So it sounds like Ethnography is what fascinates me in general.
   I like watching subcultures emerge. For example, when the
   "bronies" came up as a 'thing' online a few years ago in a big
   way (I'm thinking around 2010/2011) it caught my notice, I
   befriended some, and even wrote up a nice defense for them,
   because they made sense. It wasn't long before boys in the 4th
   grade were identifying as bronies and I noticed how the presence
   of young kids in the movement started to sanitize the movement,
   the sexual elements gave way to horror elements which are more
   appropriate for that age range. I started noticing the growth of
   furries around the age ranges a couple of years later. Same
   ideas as I noticed with the bronies: What started off as an
   adult phenomenon moved down through the years, with teenage
   girls wearing cat ears and fur tails, but again, down to the
   elementary school ages as well, with girls and boys as young as
   8 identifying as furries, talking about being lupine and such.

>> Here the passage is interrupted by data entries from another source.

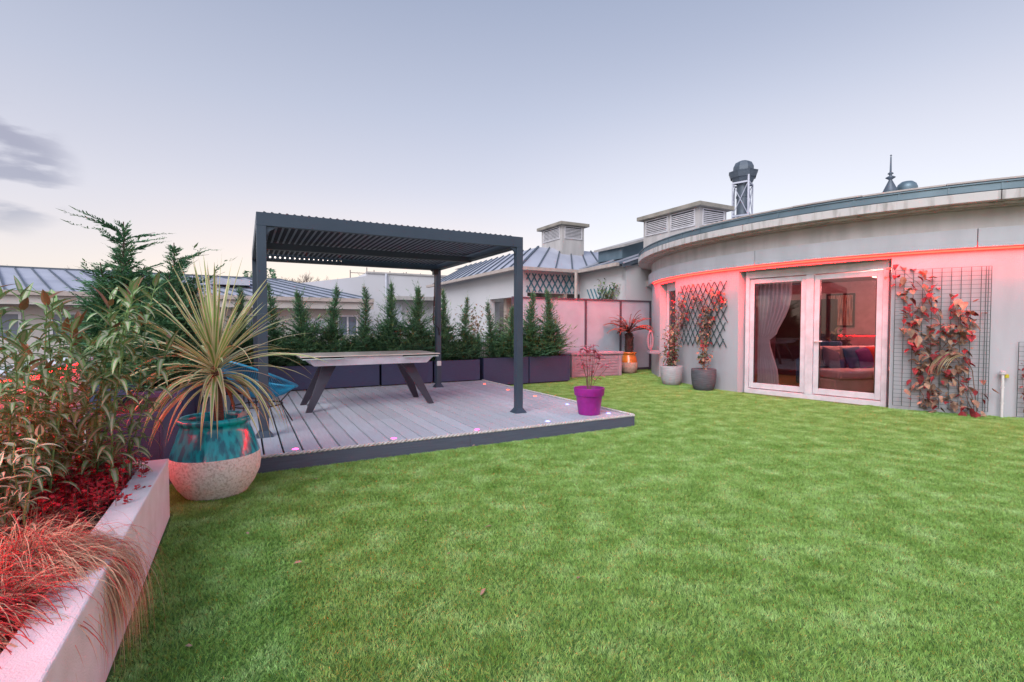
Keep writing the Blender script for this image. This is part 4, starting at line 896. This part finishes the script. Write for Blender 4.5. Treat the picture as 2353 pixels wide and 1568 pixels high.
q.build('leaflets', ['palm_cream', 'pink_leaf'], dp_)
# tap standpipe
tp = thing('standpipe_tap', 'white standpipe with yellow tap between the two wire trellises', 'tap', W(2302, 0, .08)); q = MB(); q.tube([(0, 0, 0), (0, 0, .62)], .017, 10); q.lathe([(.022, .2), (.022, .22)], 10); q.lathe([(.022, .42), (.022, .44)], 10); q.build('pipe', 'white_plastic', tp, smooth=True); q = MB(); q.lathe([(0, .60), (.035, .61), (.035, .65), (0, .66)], 12); q.build('valve', 'louvre_grey', tp); q = MB(); q.box((.02, -.02, .56), (.07, .02, .61)); q.build('tap_handle', 'yellow', tp, bevel=.005)
# hose reel
hr = thing('hose_reel', 'pink garden hose coiled on a wall bracket at the house corner', 'hose reel', (3.40, 12.25, .62)); q = MB(); random.seed(9)
for k in range(7):
    r = .17-.008*(k % 3); q.tube([Vector((math.sin(a)*r*.35, -.03*k*.4+.01*math.sin(a*3), .30+math.cos(a)*r*1.35)) for a in [2*math.pi*i/20 for i in range(20)]], .013, 6, closed=True)
q.build('hose', 'hose_pink', hr, smooth=True); q = MB(); q.box((-.04, -.12, -.02), (.22, .12, .05)); q.box((-.01, -.02, .05), (.03, .02, .5)); q.build('bracket', 'chest_resin', hr)
# ================================================================== NEIGHBOUR BUILDINGS
def at(u, y, v): return Vector(((u-CX)/FOC*y, y, EYE+(748-v)/FOC*y))
def roofface(mb, a, b, c, d, n, m=0, ms=1, th=.05):
    """a-b eave, d-c ridge, with standing seams"""
    a, b, c, d = map(Vector, (a, b, c, d)); mb.poly([a, b, c, d], m); nr = (b-a).cross(d-a).normalized()
    if nr.z < 0: nr = -nr
    for i in range(n+1):
        t = i/n; p = a.lerp(b, t); q_ = d.lerp(c, t); mb.bar(p+nr*.02, q_+nr*.02, .035, th, ms, up=nr)
def win(parent, p0, ax, w_, h_, m='far_window', fr='white_frame', out=None):
    """framed window on a facade; p0 = lower left world, ax = direction along wall"""
    ax = Vector(ax).normalized(); nrm = Vector((ax.y, -ax.x, 0)); p0 = Vector(p0); X = Matrix(((ax.x, -nrm.x, 0, p0.x), (ax.y, -nrm.y, 0, p0.y), (0, 0, 1, p0.z), (0, 0, 0, 1)))
    q = MB(); f = .07; q.box((0, -.05, 0), (f, .02, h_)); q.box((w_-f, -.05, 0), (w_, .02, h_)); q.box((f, -.05, 0), (w_-f, .02, f)); q.box((f, -.05, h_-f), (w_-f, .02, h_)); q.box((w_/2-.03, -.045, f), (w_/2+.03, .02, h_-f)); q.xf(X); o = q.build('window', fr, parent, world=True)
    q = MB(); q.box((f, -.02, f), (w_-f, .015, h_-f)); q.xf(X); q.build('pane', m, o, world=True)
# --- long zinc roofed building
zb = thing('zinc_roof_building', 'long low cream building with seamed zinc roof at the left', 'building', (-10, 17, -12))
E0 = Vector((-15, 14.6, 2.30)); wv = E2*4; zr = 1.1
ea, eb = E0-E1*9, E0+E1*10.8; ra = ea+wv+UP*zr; rb = E0+E1*7.7+wv+UP*(zr-.12)
q = MB(); roofface(q, ea, eb, rb, ra, 37); q.poly([eb, eb+E2*8, rb]); q.poly([ra, rb, eb+E2*8, ea+E2*8]); q.bar(ra, rb, .1, .1, 1); q.bar(eb, rb, .08, .08, 1)
dm = E0+E1*5.2+E2*2+UP*.62; q.bar(dm, dm+E1*1.3, 1.1, .22, 0, up=(0, 0, 1)); q.build('roof', ['zinc', 'zinc_dark'], zb, world=True)
q = MB(); q.bar(ea-E2*.08-UP*.04, eb-E2*.08-UP*.04, .16, .14); q.build('gutter', 'gutter_cream', zb, world=True)
q = MB(); i0 = E2*.02; q.bar(ea+E2*.05-UP*.25, eb+E2*.05-UP*.25, .2, .26, up=(0, 0, 1)); q.build('eave_board', 'beige_wall', zb, world=True)
q = MB(); a = ea+E2*.55; b = eb+E2*.55-E1*.4; q.hexa([Vector((a.x, a.y, -12)), Vector((b.x, b.y, -12)), Vector((b.x, b.y, -12))+E2*7, Vector((a.x, a.y, -12))+E2*7, Vector((a.x, a.y, 2.14)), Vector((b.x, b.y, 2.14)), Vector((b.x, b.y, 2.14))+E2*7, Vector((a.x, a.y, 2.14))+E2*7]); q.build('wall', 'beige_wall', zb, world=True)
for k, (ds, w_, m) in enumerate(((-6.5, 1.3, 'far_window'), (-1.2, 1.5, 'far_window'), (.95, 1.6, 'far_window'), (4.1, 1.0, 'shutter'), (6.35, .9, 'far_window'), (8.2, .95, 'shutter'), (9.5, .8, 'far_window'))):
    p = E0+E2*.54+E1*ds; win(zb, (p.x, p.y, .35 if m != 'shutter' else .2), E1, w_, 1.35, m)
q = MB(); q.lathe([(.22, -.1), (.22, .05), (.16, .14), (0, .18)], 12); c_ = E0+E1*2.2+E2*2.9+UP*.85; q.xf(Matrix.Translation(c_)); q.build('roof_vent', 'zinc_dark', zb, world=True)
q = MB(); a = E0-E1*9-E2*3.0; b = E0+E1*13-E2*3.0
q.hexa([Vector((p.x, p.y, z)) for z in (-12, .98) for p in (a, b, b+E2*.25, a+E2*.25)]); o = q.build('neighbour_parapet', 'beige_wall', world=True); tag(o, 'long pale parapet wall in front of the zinc roofed building', 'wall')
q = MB(); 
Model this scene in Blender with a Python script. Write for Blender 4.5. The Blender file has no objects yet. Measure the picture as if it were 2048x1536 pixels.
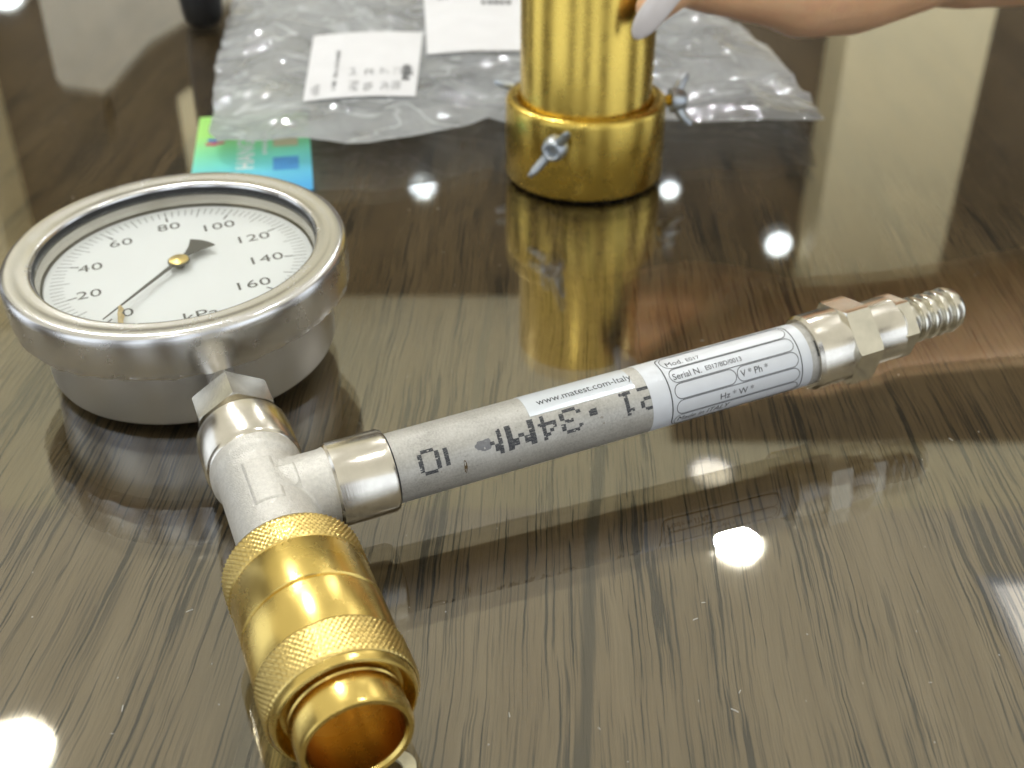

   So, I'm guessing this is ethnography? I suppose if I was writing
   a paper or book, which I have no interest in doing on the
   subject, it would be "Internet subcultures and their effects on
   Generation Z and their responses" - or something like that. My
   nephew's 10.5 and it was around when he was 6 that I started
   getting him prepared for internet culture by trying to stay a
   few steps ahead of him, getting a "lay of the land", and found
   looking at these trends as they emerge in social networks
   naturally quite fascinating, although I always had an interest
   in Internet culture and subcultures.